Wall Street wins big as Senate votes to roll back regulation allowing consumers to sue their banks

Richard Cordray, director of the Consumer Financial Protection Bureau (left) listens during a Financial Stability Oversight Council (FSOC) meeting at the U.S. Treasury in Washington on Monday, Dec. 9, 2013. (Andrew Harrer/Bloomberg)

Vice President Pence cast a tie-breaking vote late Tuesday to block new regulations allowing U.S. consumers to sue their banks, handing Wall Street and other big financial institutions their biggest victory since President Trump’s election.

The rules would have cost the industry billions of dollars, according to some estimates. With the Senate’s vote, Wall Street is beginning to reap the benefits of the Trump administration focus on rolling back regulations it says are strangling the economy. The vote is also a major rebuke of the Consumer Financial Protection Bureau, which wrote the rules, and has often found itself at odds of Republicans in Congress and the business community.

At issue is the fine print in many of the agreements that consumers sign when they apply for credit cards or bank accounts. These agreements typically require them to settle any disputes they have with the company through arbitration, in which a third party rules on the matter, rather than going to court or joining a class-action lawsuit.

The CFPB rule would block mandatory arbitration clauses in some cases, potentially allowing millions of Americans to file or join a lawsuit to press their complaints.

After more than four hours of debate, the Senate voted 51 to 50 to block its implementation. Pence cast the final vote in favor of the measure shortly after 10 p.m. House Republicans already passed legislation to block the rule, which now needs the approval of President Trump.

“Tonight’s vote is a giant setback for every consumer in this country.
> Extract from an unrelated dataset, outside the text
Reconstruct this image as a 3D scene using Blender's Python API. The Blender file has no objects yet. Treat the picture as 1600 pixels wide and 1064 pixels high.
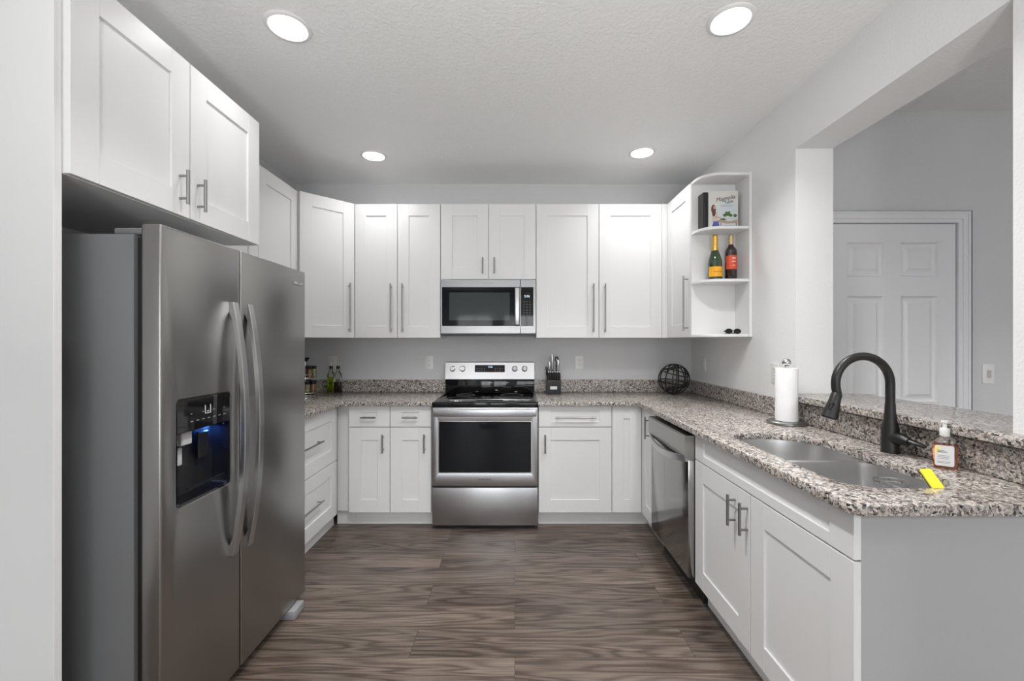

Wall Street won and ordinary people lost,” CFPB Director Richard Cordray said in a statement minutes after the vote. The legislation “preserves a two-tiered justice system where banks can have their day in court but deny their customers the same right.”

The measure was widely loathed on Wall Street and among Republicans in Congress, who called it a gift to plaintiffs’ attorneys. Critics argued the rule would trigger a flood of frivolous lawsuits and drive up credit card rates. The U.S. Chamber of Commerce and several other business groups filed suit last month to block its implementation.
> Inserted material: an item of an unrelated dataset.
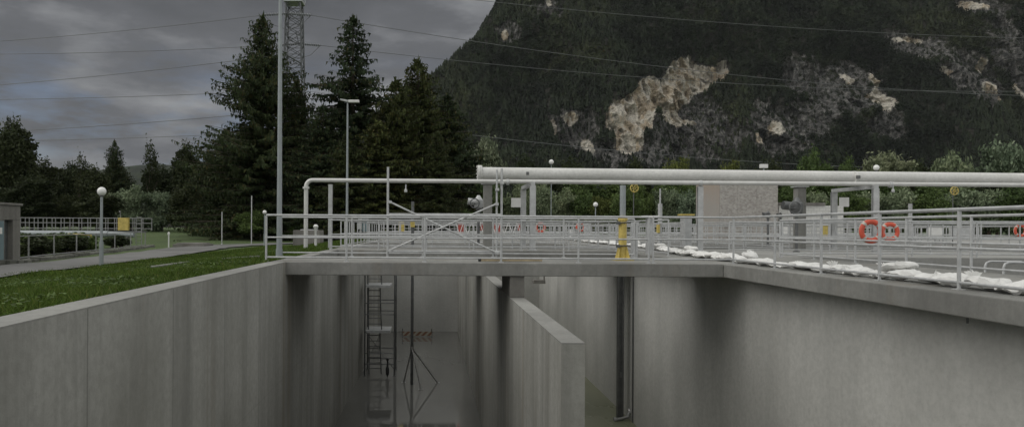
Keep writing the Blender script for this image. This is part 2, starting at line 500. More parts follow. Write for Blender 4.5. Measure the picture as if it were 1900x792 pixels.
deck += [(XL,10.9,51.403,54,-1.6,0),(XL,34,54.003,57,-1.6,0),(XL,34,70,93.7,-1.6,0),(14,15.2,57.003,69.997,-1.6,0),(2,3.0,57.003,69.997,-1.6,0),(XL,-3,57.003,69.997,-1.6,0)]
deck += [(10.903,34,-6,11.5,-1.6,0)]
mb = MB()
for b in deck: mb.box(*b)
o = mb.build('yard', M['deck'], bevel=.01); tag(o, kind='structure')
slab('basin_wall', M['old'], 'dark concrete wall of the open basin right of the walkway', 'wall', [(10.5,10.9,11.5,22.5,-2.4,-.313),(10.5,10.9,30.5,51,-2.4,-.313)], bevel=0)
o = MB().box(10.9,34,11.5,22.5,-2.4,-1.0).box(10.9,34,30.5,51,-2.4,-1.0).box(-3,2,57,70,-2.4,-.7).box(3,14,57,70,-2.4,-.7).box(15.2,34,57,70,-2.4,-.7).build('water', M['water']); tag(o, kind='structure')

# reddish stains, cracks at left bridge end are in the material; plank and debris on the bridge
o = MB().bar((px(892,481,1).x*18.0, 18.0, .05), (px(1005,481,1).x*18.15, 18.15, .05), .14, .07).build('plank', M['wood'], bevel=.006)
tag(o, 'weathered timber plank lying on the front edge of the bridge', 'plank')
MB().box(px(892,481,18).x-.06, px(892,481,18).x-.005, 17.92,18.08,.01,.09).build('end_block', M['black'], o)

# ------------------------------------------------------------------ railings
def post_mesh(h, r, far=False):
    mb = MB()
    mb.tube((0,0,0),(0,0,h), r, 6 if far else 8)
    if not far:
        mb.box(-.06,.06,-.06,.06,0,.012)
        for a in (-.04,.04): mb.tube((a,a,0),(a,a,.03),.009,6)
        for z in (.57,): mb.tube((0,0,z-.03),(0,0,z+.03), r*1.25, 8)
    return mb.mesh('post', M['galv'], smooth=True)
PM = post_mesh(1.09,.026); PMF = post_mesh(1.09,.03,True)
def railing(label, pts, spacing=1.85, far=False, heights=(1.1,.57,.1), r=.024, exact=False, z=0.0, group=None, mat=None):
    """pts: polyline of (x, y) on the deck"""
    mat = mat or M['galv']
    p0 = pts[0]
    root = empty('railing', (p0[0], p0[1], z), label, 'railing', group)
    posts = []
    if exact: posts = list(pts)
    else:
        for a, b in zip(pts[:-1], pts[1:]):
            n = max(1, round(math.dist(a,b)/spacing))
            for k in range(n): posts.append((a[0]+(b[0]-a[0])*k/n, a[1]+(b[1]-a[1])*k/n))
        posts.append(pts[-1])
    for p in posts:
        o = link('post', PMF if far else PM, root, (p[0]-p0[0], p[1]-p0[1], 0))
    names = ('top_rail','middle_rail','bottom_rail')
    for nme, h in zip(names, heights):
        rr = r*1.15 if nme == 'top_rail' else r*.9
        if far: rr *= 1.15
        o = MB().path([(p[0], p[1], z+h) for p in pts], rr, 6 if far else 10).build(nme, mat, root, smooth=True)
    return root
def xat(p, d): return px(p, 440, d).x
YB = 17.63
railing('front bridge railing from its left end to just right of the yellow post',
        [(xat(p,YB),YB) for p in (494,643,788,930,1073.5,1204)], exact=True)
root = railing('front railing turning the bridge corner and running towards the viewer on the right',
        [(xat(1212,YB),YB),(7.22,YB),(7.24,15.55),(7.25,13.72),(7.26,11.95),(7.26,10.15),(7.26,8.3),(7.26,6.4)], exact=True)
railing('rear railing of the front bridge', [(xat(522,20.95),20.95),(xat(1177,20.95),20.95)])
railing('railing on the near side of the pipe walkway', [(-3.7,27.3),(6.85,27.3)], heights=(1.1,.57,.12))
railing('railing on the far side of the pipe walkway over the tank', [(-3.7,30.3),(6.85,30.3)], far=True)
railing('long railing along the outer side of the sandbag walkway', [(10.5,6.5),(10.5,22.2)], spacing=1.9)
railing('railing in line with the long walkway railing, beyond the cross walk', [(10.5,30.6),(10.5,50.6)], far=True)
railing('railing above the basin wall carrying the larger lifebuoy', [(10.9,22.9),(33,22.9)], spacing=2.0)
railing('railing behind the larger lifebuoy, carrying the smaller lifebuoy', [(10.9,27.0),(33,27.0)], spacing=1.8)
railing('railing behind the pipe frame posts on the right', [(10.9,30.2),(33.5,30.2)], far=True)
railing('railing along the left edge of the far tank opening', [(-3.62,31),(-3.62,50.6)], far=True)
railing('railing along the inner edge of the right walkway beyond the bridge', [(7.2,22.4),(7.2,50.6)], spacing=1.9)
railing('railing across the far end of the deep tank', [(-3.6,51.7),(10,51.7)], spacing=1.3, far=True)
railing('railing across the yard in front of the far right basins', [(12,51.6),(34,51.6)], spacing=1.3, far=True)
railing('railing along the near edge of the far left basin', [(-4,56.6),(14,56.6)], spacing=1.2, far=True)
railing('railing along the near edge of the far middle basin', [(15.5,56.6),(40,56.6)], spacing=1.2, far=True)
railing('railing along the rear edge of the far left basin', [(-3.7,70.4),(14,70.4)], spacing=1.2, far=True)
railing('railing along the rear edge of the far middle basin', [(15,70.4),(46,70.4)], spacing=1.2, far=True)
railing('railing between the far left and middle basins', [(14.6,57),(14.6,70)], spacing=1.4, far=True)
railing('railing on the walkway in the far left basin', [(2.5,57),(2.5,70)], spacing=1.4, far=True)
railing('railing running away beside the basins on the far right', [(34.5,14),(34.5,70)], spacing=1.8, far=True)
slab('footbridge', M['beam'], 'narrow footbridge slab crossing the far part of the deep tank', 'bridge', [(-3.82,6.897,38,39.2,-.22,.003)], bevel=0)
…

“Today’s vote puts consumers first rather than class-action lawyers,” said Rob Nichols, president of the American Bankers Association. The Credit Union National Association said the rule “was just the latest example of the one-size-fits-all rulemaking coming from the CFPB and thankfully Congress acted to remedy the situation.”

Proponents of the measure have dismissed such complaints. Class action lawsuits are a public way to force companies to change questionable business practices that would otherwise receive little attention. They also allow large groups of people to seek small amounts of money they individually wouldn’t have the time or money to pursue, supporters of the rule say.

To gain support for the legislation, Republicans in the Senate had to overcome a populist campaign led by Democrats and consumers groups linking the rule to the backlash against two big — and unpopular — financial firms, Wells Fargo and Equifax. Wells Fargo has been under pressure since admitting last year that employees had opened millions of sham accounts customers didn’t ask for, and Equifax is struggling to recover from a massive hack that affected more than 145 million people. Consumers groups have used both cases as a rallying cry against arbitration clauses, which Wells Fargo and Equifax both use.

“Companies like Equifax and Wells Fargo have hurt millions of consumers and tried to escape accountability using forced arbitration clauses,” Sen. Elizabeth Warren (D-Mass.), a long-time critic of Wall Street, said on the Senate floor.

The Treasury Department took the unusual step on Monday of criticizing the work of another government agency, issuing an 18-page report that said the CFPB’s arbitration rule “would upend a century of federal policy favoring freedom of contract to provide for low-cost dispute resolution.” Another banking regulator, Office of the Comptroller of the Currency led by Keith Noreika, has also criticized the rule. The OCC and Treasury Department are both led by Trump nominees.

The friction reflects a lingering division between the CFPB and the White House. Under the Trump administration, many agencies have begun taking steps to roll back regulations, which the White House has said strangles economic growth. But the CFPB, a watchdog agency established after the global financial crisis and still led by an Obama-era appointee, has continued to draw the ire of business groups with its aggressive tactics.

“Today’s vote was an important step in asserting Congressional oversight of an agency that has routinely demonstrated a lack of accountability,” Sen. Mike Crapo (R-Idaho), who sponsored the legislation, said in a statement.

Earlier this month, the agency finalized wide-ranging rules targeting the billions of dollars in fees collected by payday lenders offering high-cost, short-term loans immediately drawing industry protests. The Senate vote may indicate that the payday rule and other measures being contemplated to rein in debt collectors will face similar Republican resistance in Congress, industry analysts said. “The seemingly revitalized GOP/Trump administration commitment to deregulation,”  Charles Gabriel of Washington-based research firm Capital Alpha Partners said in a research note.